Using the records below, copy exactly the part that opens with the line holding "Write the bpy" and closes with the line holding "scene.camera = cam", minus the pictures.

---------- PROVIDED DATA ----------

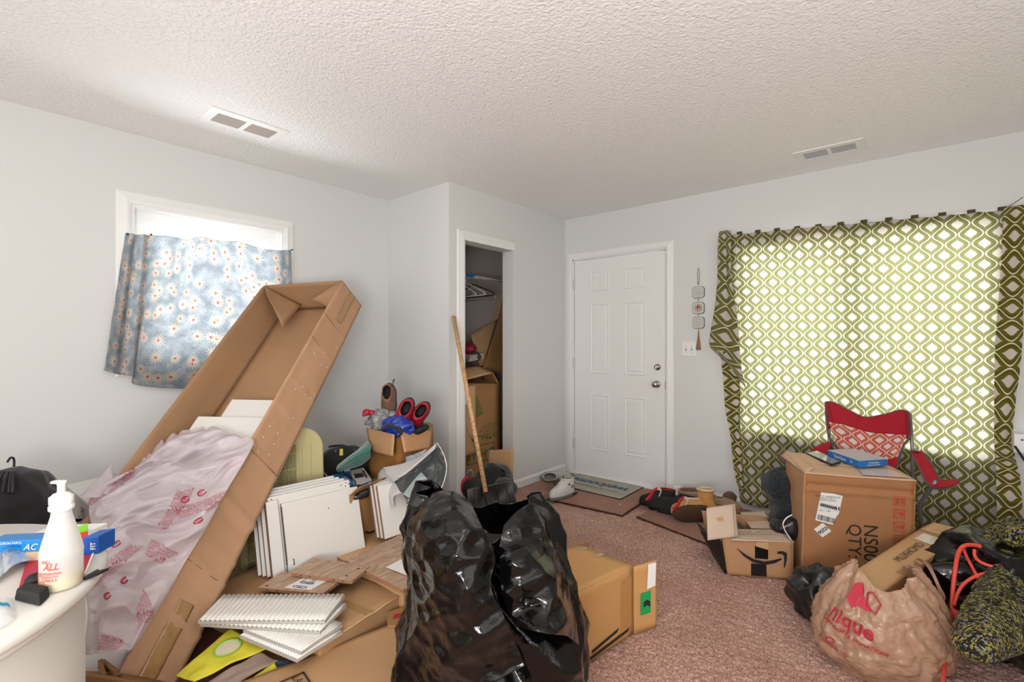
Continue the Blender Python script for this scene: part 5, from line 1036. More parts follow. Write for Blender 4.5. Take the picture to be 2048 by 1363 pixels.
    o = blob('shiny_jacket', X(795, 852, 2.92), .12, .09, .07, M('blue_shiny', '#17389a', .25, bump=.4, bs=18, coat=.4), None, .3, 16, 60, 36, flatb=False); tag(o, 'shiny royal blue jacket on top of the corner carton', 'clothes')
    tube('dark_piping', [X(762, 858, 2.84), X(776, 850, 2.8), X(796, 858, 2.78), X(803, 868, 2.8)], .012, navy, o, 8, 14, flat=.6)
    o = blob('plastic_bag', X(766, 842, 3.0), .13, .08, .075, greybag, None, .45, 22, 70, 44, flatb=False); tag(o, 'crumpled grey plastic bag on the left of the clothes heap', 'bag')
    o = blob('ball_toy', X(734, 824, 3.02), .028, .028, .022, M('berry_red', '#b3263a', .4), None, .1, 20, 20, 14, flatb=False); tag(o, 'small red knobbly toy on the grey plastic bag', 'toy'); blob('knob', X(744, 825, 3.0), .02, .02, .018, M('berry_red', '#b3263a'), o, .1, 20, 16, 10, flatb=False); blob('knob', X(728, 829, 3.0), .012, .012, .012, M('berry_red', '#b3263a'), o, .1, 20, 12, 8, flatb=False)
    o = blob('clothes_heap', X(850, 852, 3.08), .06, .05, .03, M('gold_fabric', '#8a7a4a', .7, var=.4, vs=40), None, .4, 12, 30, 18, flatb=False); tag(o, 'bit of gold and cream fabric at the right corner of the carton', 'clothes')
    cb = M('brown_leather', '#7a5c48', .6, bump=.2, bs=60)
    p = X(779, 832, 3.1); Mx = Matrix.Translation(p) @ Matrix.Rotation(math.radians(130), 4, 'Z') @ Matrix.Rotation(math.radians(-90), 4, 'Y') @ Matrix.Rotation(math.radians(180), 4, 'X') if 0 else Matrix(((RT.x, -FW.x, 0, 0), (RT.y, -FW.y, 0, 0), (0, 0, 1, 0), (0, 0, 0, 1)))
    # shoe standing on its toe against the wall: length runs up, opening faces the room
    Mx = Matrix.Translation(X(780, 765, 3.12)) @ Matrix(((0, -RT.x, -FW.x, 0), (0, -RT.y, -FW.y, 0), (-1, 0, .0, 0), (0, 0, 0, 1)))
    s = shoe('slip_on_shoe', 'brown leather shoe standing on end above the clothes heap', Mx, .24, .095, .08, cb, M('sole_dark', '#3a2b22', .8), M('lining_dark', '#241a17', .9)); tube('lace', [X(785, 762, 3.05), X(789, 757, 3.05), X(784, 772, 3.04)], .003, M('lace_dark', '#3c3a3c', .8), s, 5)
    rd = M('shoe_red', '#b01029', .6, bump=.3, bs=80); bk = M('shoe_black', '#16161a', .7, bump=.3, bs=80)
    for i, (px, py, d, rx_, lab) in enumerate(((803, 840, 2.98, .35, 'red and black shoe lying open on the clothes heap, nearer the brown one'), (828, 842, 3.06, -.25, 'red and black shoe at the right of the clothes heap'))):
        p = X(px, py, d); ax = (-UP * .8 - RT * (.6 if i else .35)).normalized(); nr = (-FW + UP * .25 + RT * .2); nr = (nr - ax * nr.dot(ax)).normalized(); sd = nr.cross(ax)
        Mx = Matrix.Translation(p) @ Matrix(((ax.x, sd.x, nr.x, 0), (ax.y, sd.y, nr.y, 0), (ax.z, sd.z, nr.z, 0), (0, 0, 0, 1)))
        shoe('shoe', lab, Mx @ Matrix.Translation(V((-.15, 0, -.02))), .25, .10, .10, rd, bk, bk, None, 'red and black shoes')
    o = blob('shoe', X(835, 860, 2.96), .07, .05, .028, blackm, None, .25, 9, 28, 16, ax=((RT + UP * .3).normalized(), FW, UP), flatb=False); tag(o, 'black sandal at the front right of the corner carton', 'shoe')
    o = blob('cloth_scrap', X(765, 862, 2.93), .012, .012, .03, whitep, None, .4, 20, 12, 10, flatb=False); tag(o, 'tiny white cloth tip poking from the clothes heap', 'cloth')
    # grey mailer
    gm = M('mailer_grey', '#b7b6b8', .35, bump=.25, bs=16, spec=.6); gd = M('mailer_dark', '#5d6062', .25, bump=.5, bs=16, spec=.8)
    t = thing('poly_mailer', 'open silver grey poly mailer bag before the corner carton', 'bag', at(830, 1000, 2.6))
    g = patch([[at(766, 934, 2.72), at(800, 928, 2.66), at(840, 912, 2.66), at(874, 885, 2.70)], [at(775, 950, 2.64), at(800, 950, 2.56), at(835, 925, 2.58), at(870, 896, 2.66)], [at(787, 963, 2.60), at(805, 952, 2.56), at(838, 926, 2.60), at(868, 898, 2.67)]])
    sheet('flap', lambda u, v: g(u, v) - FW * (.008 * nz((u * 6, v * 4, 0), 1.)), 30, 20, .002, M('mailer_pale', '#c9c7c6', .4, bump=.15, bs=14), t)
    g1 = patch([[at(766, 934, 2.73), at(787, 963, 2.61), at(805, 985, 2.58)], [at(756, 952, 2.72), at(772, 975, 2.62), at(788, 992, 2.56)], [at(760, 1000, 2.66), at(772, 1005, 2.6), at(790, 1012, 2.56)]]); sheet('side', lambda u, v: g1(u, v) - FW * .012 * math.sin(u * 9), 20, 20, .002, gm, t)
    g2 = patch([[at(787, 963, 2.62), at(825, 938, 2.70), at(868, 898, 2.72), at(886, 900, 2.76)], [at(798, 980, 2.58), at(835, 955, 2.72), at(870, 930, 2.78), at(893, 930, 2.74)], [at(806, 992, 2.56), at(838, 985, 2.60), at(868, 975, 2.68), at(893, 945, 2.68)], [at(812, 1010, 2.54), at(845, 1008, 2.56), at(870, 1000, 2.62), at(882, 980, 2.64)]])
    sheet('back_wall', lambda u, v: g2(u, v) - FW * (.035 * (turb((u * 2.4, v * 2.4, 3), 1., 3) - .7)), 60, 50, .002, gd, t)
    g3 = patch([[at(806, 988, 2.52), at(825, 962, 2.60), at(842, 944, 2.64)], [at(822, 998, 2.52), at(842, 980, 2.58), at(858, 962, 2.62)], [at(845, 1008, 2.54), at(862, 1000, 2.58), at(872, 985, 2.62)]]); sheet('inner_pouch', lambda u, v: g3(u, v) - FW * .01 * (turb((u * 3, v * 3, 1), 1., 3) - .7), 24, 24, .002, M('pouch_silver', '#9aa5a8', .3, bump=.4, bs=20, spec=.8), t)
    tube('edge_seam', [at(874, 885, 2.7), at(886, 905, 2.72), at(893, 930, 2.7), at(890, 955, 2.66), at(879, 985, 2.62)], .003, whitep, t, 6, 20)
    g4 = patch([[at(812, 912, 2.84), at(835, 905, 2.86), at(855, 896, 2.9)], [at(812, 925, 2.8), at(835, 915, 2.82), at(850, 905, 2.86)]]); o = sheet('plastic_bag', lambda u, v: g4(u, v) - FW * .02 * turb((u * 5, v * 5, 0), 1., 2), 24, 12, .0012, M('crinkled_white', '#aab4ba', .3, bump=.5, bs=30, var=.3, vs=40), None); tag(o, 'crinkled pale plastic bag between the mailer and the corner carton', 'bag')
corner()
# ================================================================ centre and right
def cs(l, d, z=0.): return RT * l + FW * d + UP * z
# ---------------------------------------------------------------- big black rubbish bag
def bigbag():
    bpm = M('black_plastic_bag', '#0b0c0d')
    def top(th):
        c = math.cos(th); s = math.sin(th)
        z = .655 + .145 * max(0, -c) ** 1.3 + .095 * max(0, c) ** 1.5
        return z + .012 * math.sin(5 * th + 1)
    def fn(u, v):
        th = 2 * math.pi * u; c, s = math.cos(th), math.sin(th); zt = top(th); z = zt * v
        k = z / .8
        prof = crv([V((.80, 0, 0)), V((.98, 0, 0)), V((1.02, 0, 0)), V((.96, 0, 0)), V((.86, 0, 0)), V((.77, 0, 0)), V((.70, 0, 0)), V((.60, 0, 0)), V((.45, 0, 0))], k * .98).x
        cx = crv([V((-.075, 0, 0)), V((-.075, 0, 0)), V((-.07, 0, 0)), V((-.085, 0, 0)), V((-.11, 0, 0)), V((-.125, 0, 0))], k).x
        rx, ry = .30 * prof, .235 * prof
        if c > 0: rx *= 1.03
        lobe = 1 + (.10 * abs(c) - .10 * abs(s)) * max(0, k - .5) * 2
        p = cs(cx + rx * c * lobe, 1.60 + ry * s * lobe, z)
        # long diagonal folds
        l_, z_ = c * .3, z; al = l_ * .75 - z_ * .66; ac = l_ * .66 + z_ * .75
        wv = .25 * nz((l_ * 3, z_ * 3, s), 1.5); f = 1.35 * crum((al * 2.6 + 3.3, ac * 7.5 + wv, s * 2.0)) - .45 + .5 * nz((l_ * 4, z_ * 4, s * 1.5), 1.)
        f2 = crum((al * 9 + 3, ac * 14 + wv, s * 5)) - .4
        pl = math.sin(th * 9 + 2 * math.sin(th * 2)) * .014 * max(0, k - .45) * 2
        amp = .062 * f + .020 * f2 + pl
        d1 = (p - cs(-.02, 1.4, .56)); w1 = math.exp(-(abs(c - .1 + (z - .45) * 1.2) / .09) ** 2) * (s < .2)
        amp -= .035 * w1 * min(1, k * 1.5)
        e = V((RT * c * 1. + FW * s)); return p + e * (amp * min(1, v * 6 + .25))
    o = sheet('rubbish_bag', fn, 220, 190, .0015, bpm, None, closed=True); tag(o, 'huge glossy black rubbish bag standing open in the foreground', 'rubbish bag')
    o_bag = o
    def overlay(G, k, nm):
        g = patch([[at(*p) for p in r] for r in G])
        def f(u, v):
            p = g(u, v); h = .055 * (crum((p.x * 5 + k, p.y * 5, p.z * 9 - p.x * 6)) - .4) + .025 * (crum((p.x * 13, p.y * 13 + k, p.z * 20)) - .4)
            return p - ray(980, 1150) * h
        sheet(nm, f, 70, 90, .002, bpm, o)
    overlay([[(838, 1012, 1.52), (868, 988, 1.52), (905, 985, 1.49), (940, 1003, 1.47)], [(818, 1050, 1.47), (860, 1032, 1.37), (915, 1032, 1.33), (962, 1052, 1.37)], [(814, 1110, 1.47), (860, 1100, 1.33), (920, 1100, 1.28), (990, 1112, 1.34)],
             [(824, 1180, 1.46), (870, 1190, 1.32), (930, 1190, 1.26), (982, 1172, 1.30)], [(818, 1270, 1.46), (880, 1280, 1.31), (950, 1275, 1.27), (1015, 1245, 1.30)], [(800, 1370, 1.46), (880, 1380, 1.34), (960, 1370, 1.31), (1050, 1330, 1.33)]], 3.1, 'folded_side')
    overlay([[(1008, 1052, 1.44), (1035, 1022, 1.46), (1062, 1008, 1.48), (1080, 1028, 1.52)], [(998, 1095, 1.38), (1040, 1072, 1.39), (1080, 1062, 1.44), (1104, 1082, 1.51)], [(1000, 1130, 1.34), (1045, 1130, 1.32), (1095, 1132, 1.38), (1128, 1152, 1.48)],
             [(1005, 1190, 1.32), (1055, 1206, 1.30), (1110, 1200, 1.33), (1146, 1220, 1.45)], [(1030, 1250, 1.30), (1080, 1262, 1.27), (1130, 1270, 1.33), (1158, 1290, 1.44)]], 7.7, 'folded_side')
    blob('inner_fold', cs(-.06, 1.62, .50), .20, .17, .13, bpm, o, .3, 9, 70, 44, hard='v', ax=(RT, FW, UP), flatb=False)
    for q_ in (at(1052, 1206, 1.27),): blob('knot', q_, .012, .012, .014, bpm, o, .6, 20, 24, 16, flatb=False)
bigbag()
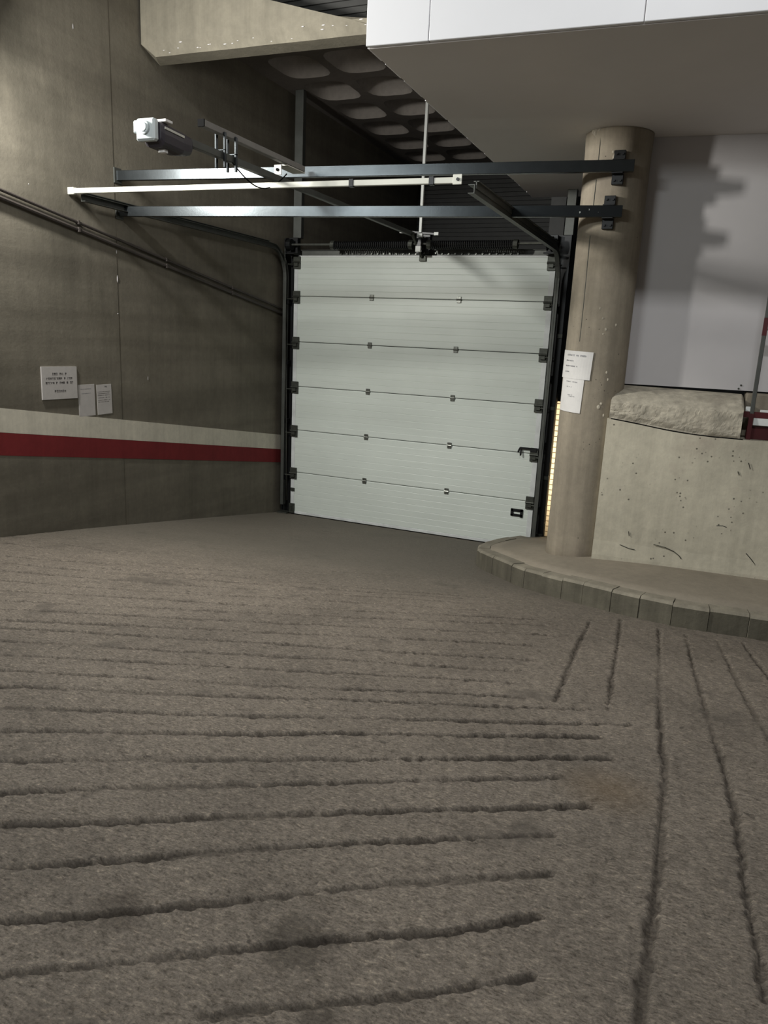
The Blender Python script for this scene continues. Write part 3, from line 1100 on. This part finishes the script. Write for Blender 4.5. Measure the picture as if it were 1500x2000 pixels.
tl = post(-5.385, -5.19, 'black steel door frame post against the left wall', M['black_steel'])
trr = post(-1.765, -1.600, 'black steel door frame post beside the round column', M['black_steel'])
box_obj('foot_plate', (-5.38, 8.90, -0.02), (-5.22, 9.03, 0.03), M['hinge_dark'], tl, 0.003)
box_obj('foot_plate', (-1.765, 9.02, 0.10), (-1.60, 9.06, 0.21), M['hinge_dark'], trr, 0.003)
b = BM()
for z in (0.9, 1.75, 2.6):
    add_box(b, (-1.655, 9.015, z), (-1.595, 9.045, z + 0.05), None, 0.003)
obj_split('fixing_clip', b, M['hinge_dark'], trr)
# upper extension columns to the slab
for x0, x1, lab, z1 in ((-5.28, -5.16, 'bluish grey steel upright rising above the left end of the door', 5.55),
                        (-1.70, -1.595, 'bluish grey steel upright behind the column above the door', 4.25)):
    b = BM()
    add_box(b, (x0, 9.07, 3.755), (x1, 9.15, z1 - 0.001), None, 0.004)
    o = obj('steel_upright', b, M['dark_steel'])
    tag(o, lab, 'upright')


def track_path(z):
    R = 0.36
    yv = 8.94
    pts = [(yv, 0.14), (yv, 1.0), (yv, 2.2), (yv, z - R)]
    for k in range(1, 9):
        a = math.pi / 2 * k / 8
        pts.append((yv - R + R * math.cos(a), z - R + R * math.sin(a)))
    pts += [(7.0, z), (5.40, z)]
    return pts


def track(x, z, s, label):
    t = thing('door_track', label, 'track', (x, 8.94, 0.1))
    b = BM()
    path = [(x, y, zz) for y, zz in track_path(z)]
    # C-shaped rail, open towards the door
    prof = [(-0.028 * s, -0.03), (-0.028 * s, 0.03), (0.02 * s, 0.03), (0.02 * s, 0.026), (-0.023 * s, 0.026), (-0.023 * s, -0.026), (0.02 * s, -0.026), (0.02 * s, -0.03)]
    add_channel(b, path, (1, 0, 0), prof)
    obj('rail', b, M['dark_steel'], t)
    b = BM()
    add_bar(b, (x - 0.033 * s, 8.55, z + 0.03), (x - 0.033 * s, 5.42, z + 0.03), 0.006, 0.05)
    add_bar(b, (x - 0.033 * s, 8.55, z + 0.052), (x - 0.033 * s, 5.42, z + 0.052), 0.04, 0.006)
    obj('stiffener_angle', b, M['dark_steel'], t)
    b = BM()
    for zz in (0.5, 1.3, 2.1, 2.9):
        add_box(b, (x - 0.035, 8.95, zz), (x + 0.035, 9.03, zz + 0.06), None, 0.003)
    obj_split('bracket', b, M['black_steel'], t)
    return t


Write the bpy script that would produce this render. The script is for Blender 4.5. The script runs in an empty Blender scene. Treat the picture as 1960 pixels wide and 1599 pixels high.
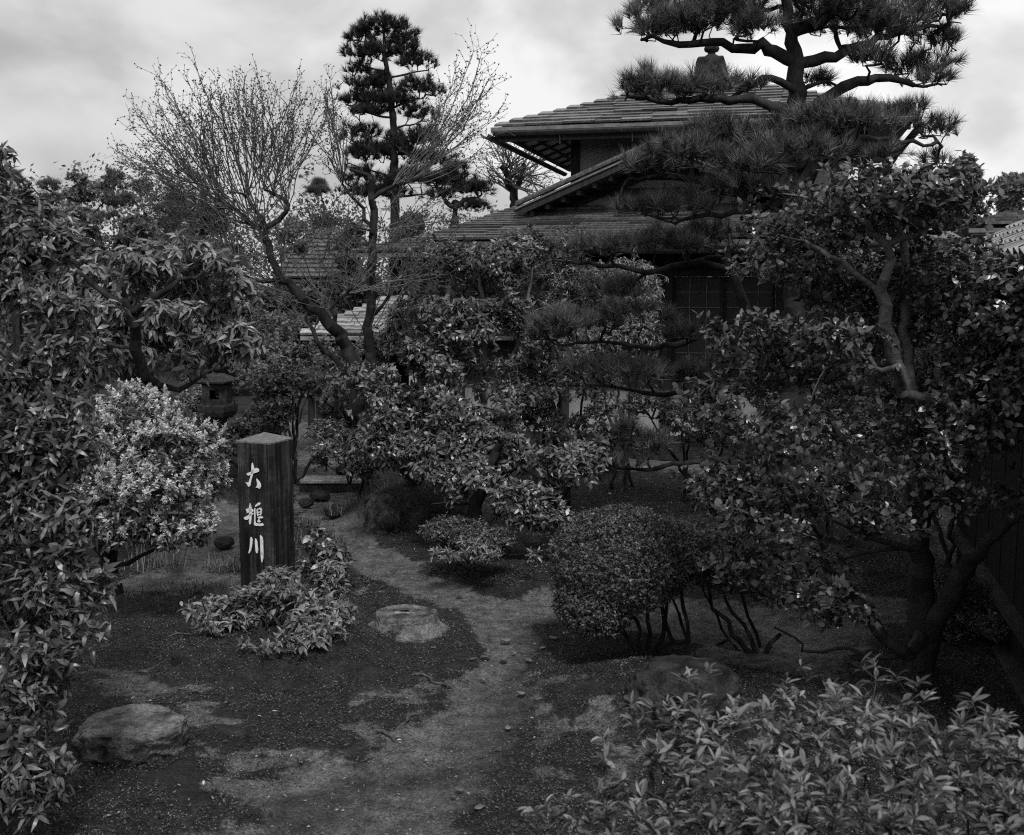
import bpy, math, random
import numpy as np
from mathutils import Vector, Matrix

random.seed(7)
RNG = np.random.default_rng(7)
scene = bpy.context.scene
C = scene.collection

# ------------------------------------------------------------------ camera, sky, sun, exposure
IMG_W, IMG_H, FPX = 1960.0, 1599.0, 2102.0
CAM_H = 2.3
HORIZON = 540.0
PITCH = math.atan((IMG_H / 2 - HORIZON) / FPX)
cam_data = bpy.data.cameras.new('camera')
cam = bpy.data.objects.new('camera', cam_data)
C.objects.link(cam)
cam.location = (0, 0, CAM_H)
cam.rotation_euler = (math.pi / 2 - PITCH, 0, 0)
cam_data.sensor_width = 36
cam_data.lens = 36 * FPX / IMG_W
cam_data.clip_start = 0.05
cam_data.clip_end = 3000
cam_data.dof.use_dof = True
cam_data.dof.focus_distance = 8.5
cam_data.dof.aperture_fstop = 6.0
scene.camera = cam

SUN_EL, SUN_AZ = math.radians(56), math.radians(168)      # azimuth from +Y towards +X
world = bpy.data.worlds.new('World')
scene.world = world
world.use_nodes = True
wn, wl = world.node_tree.nodes, world.node_tree.links
wn.clear()
w_out = wn.new('ShaderNodeOutputWorld')
w_bg = wn.new('ShaderNodeBackground')
w_bg.inputs['Strength'].default_value = 0.091
w_sky = wn.new('ShaderNodeTexSky')
w_sky.sky_type = 'NISHITA'
w_sky.sun_disc = False
w_sky.sun_elevation = SUN_EL
w_sky.sun_rotation = SUN_AZ
w_bw = wn.new('ShaderNodeRGBToBW')
wl.new(w_sky.outputs[0], w_bw.inputs[0])
w_tc = wn.new('ShaderNodeTexCoord')
w_map = wn.new('ShaderNodeMapping')
w_map.inputs['Scale'].default_value = (1.0, 1.0, 1.7)
w_map.inputs['Location'].default_value = (0.35, 0.0, 0.15)
wl.new(w_tc.outputs['Generated'], w_map.inputs[0])
w_n1 = wn.new('ShaderNodeTexNoise')
w_n1.inputs['Scale'].default_value = 5.2
w_n1.inputs['Detail'].default_value = 5
w_n1.inputs['Roughness'].default_value = 0.5
w_n1.inputs['Distortion'].default_value = 0.25
wl.new(w_map.outputs[0], w_n1.inputs['Vector'])
w_r1 = wn.new('ShaderNodeMapRange')
w_r1.inputs[1].default_value, w_r1.inputs[2].default_value = 0.36, 0.62
w_r1.inputs[3].default_value, w_r1.inputs[4].default_value = 0.66, 1.04
w_r1.interpolation_type = 'SMOOTHSTEP'
wl.new(w_n1.outputs['Fac'], w_r1.inputs[0])
# the cloud deck is thinner overhead to the right, thicker at the left
w_dot = wn.new('ShaderNodeVectorMath')
w_dot.operation = 'DOT_PRODUCT'
w_dot.inputs[1].default_value = (.543, .289, .788)
wl.new(w_tc.outputs['Generated'], w_dot.inputs[0])
w_r2 = wn.new('ShaderNodeMapRange')
w_r2.inputs[1].default_value, w_r2.inputs[2].default_value = 0.15, 0.62
w_r2.inputs[3].default_value, w_r2.inputs[4].default_value = 4.5, 6.5
w_r2.interpolation_type = 'SMOOTHSTEP'
wl.new(w_dot.outputs['Value'], w_r2.inputs[0])
w_mix = wn.new('ShaderNodeMix')
w_mix.data_type = 'FLOAT'
w_mix.inputs[0].default_value = 0.88
wl.new(w_bw.outputs[0], w_mix.inputs[2])
wl.new(w_r2.outputs[0], w_mix.inputs[3])
w_mul = wn.new('ShaderNodeMath')
w_mul.operation = 'MULTIPLY'
wl.new(w_mix.outputs[0], w_mul.inputs[0])
wl.new(w_r1.outputs[0], w_mul.inputs[1])
wl.new(w_mul.outputs[0], w_bg.inputs['Color'])
wl.new(w_bg.outputs[0], w_out.inputs['Surface'])

sun_data = bpy.data.lights.new('sun', 'SUN')
sun_data.energy = 1.5
sun_data.angle = math.radians(11)
sun_data.color = (1.0, 1.0, 1.0)
sun = bpy.data.objects.new('sun', sun_data)
C.objects.link(sun)
sd = Vector((math.sin(SUN_AZ) * math.cos(SUN_EL), math.cos(SUN_AZ) * math.cos(SUN_EL), math.sin(SUN_EL)))
sun.rotation_euler = sd.to_track_quat('Z', 'Y').to_euler()
sun.location = (0, 0, 30)

vs = scene.view_settings
vs.view_transform = 'Standard'
vs.look = 'None'
vs.exposure = 0.82
vs.gamma = 1.0
vs.use_curve_mapping = False
scene.cycles.use_denoising = False
scene.cycles.pixel_filter_type = 'BLACKMAN_HARRIS'
scene.cycles.filter_width = 1.1
scene.cycles.max_bounces = 5
scene.cycles.diffuse_bounces = 3
scene.cycles.glossy_bounces = 2
scene.cycles.transmission_bounces = 3
scene.cycles.caustics_reflective = False
scene.cycles.caustics_refractive = False

# ------------------------------------------------------------------ measuring helpers
CP, SP = math.cos(PITCH), math.sin(PITCH)


def ray(px, py):
    x, y = (px - IMG_W / 2) / FPX, (IMG_H / 2 - py) / FPX
    return np.array([x, CP + y * SP, -SP + y * CP])


def P(px, py, d):
    r = ray(px, py)
    return r * (d / r[1]) + np.array([0, 0, CAM_H])


def hash01(i, j, k, seed):
    n = (i.astype(np.int64) * 374761393 + j.astype(np.int64) * 668265263 + k.astype(np.int64) * 2147483647 + seed * 974711) & 0xffffffff
    n = ((n ^ (n >> 13)) * 1274126177) & 0xffffffff
    n = (n ^ (n >> 16)) & 0xffffffff
    return (n & 0xffffff) / float(0xffffff)


def vnoise(x, y, z=0.0, seed=0):
    x, y = np.asarray(x, float), np.asarray(y, float)
    z = np.zeros_like(x) + z
    xi, yi, zi = np.floor(x), np.floor(y), np.floor(z)
    fx, fy, fz = x - xi, y - yi, z - zi
    fx, fy, fz = [f * f * (3 - 2 * f) for f in (fx, fy, fz)]
    out = 0
    for a in (0, 1):
        for b in (0, 1):
            for c in (0, 1):
                w = (fx if a else 1 - fx) * (fy if b else 1 - fy) * (fz if c else 1 - fz)
                out = out + w * hash01(xi + a, yi + b, zi + c, seed)
    return out


def fbm(x, y, z=0.0, seed=0, octv=4):
    o, amp, tot, f = 0, 1.0, 0, 1.0
    for k in range(octv):
        o = o + amp * vnoise(np.asarray(x) * f, np.asarray(y) * f, np.asarray(z) * f, seed + k * 17)
        tot += amp
        amp *= .5
        f *= 2.03
    return o / tot


def seg_dist(x, y, pts):
    """smallest distance / radius to a polyline of (x, y, r)"""
    best = np.full(np.shape(x), 1e9)
    for (x0, y0, r0), (x1, y1, r1) in zip(pts[:-1], pts[1:]):
        dx, dy = x1 - x0, y1 - y0
        t = np.clip(((x - x0) * dx + (y - y0) * dy) / (dx * dx + dy * dy + 1e-9), 0, 1)
        d = np.hypot(x - x0 - t * dx, y - y0 - t * dy) / (r0 + (r1 - r0) * t)
        best = np.minimum(best, d)
    return best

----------

• **THE RESPONSE**:
Write the bpy script that would produce this render. The script is for Blender 4.5. The script runs in an empty Blender scene. Treat the picture as 1960 pixels wide and 1599 pixels high.
import bpy, math, random
import numpy as np
from mathutils import Vector, Matrix

random.seed(7)
RNG = np.random.default_rng(7)
scene = bpy.context.scene
C = scene.collection

# ------------------------------------------------------------------ camera, sky, sun, exposure
IMG_W, IMG_H, FPX = 1960.0, 1599.0, 2102.0
CAM_H = 2.3
HORIZON = 540.0
PITCH = math.atan((IMG_H / 2 - HORIZON) / FPX)
cam_data = bpy.data.cameras.new('camera')
cam = bpy.data.objects.new('camera', cam_data)
C.objects.link(cam)
cam.location = (0, 0, CAM_H)
cam.rotation_euler = (math.pi / 2 - PITCH, 0, 0)
cam_data.sensor_width = 36
cam_data.lens = 36 * FPX / IMG_W
cam_data.clip_start = 0.05
cam_data.clip_end = 3000
cam_data.dof.use_dof = True
cam_data.dof.focus_distance = 8.5
cam_data.dof.aperture_fstop = 6.0
scene.camera = cam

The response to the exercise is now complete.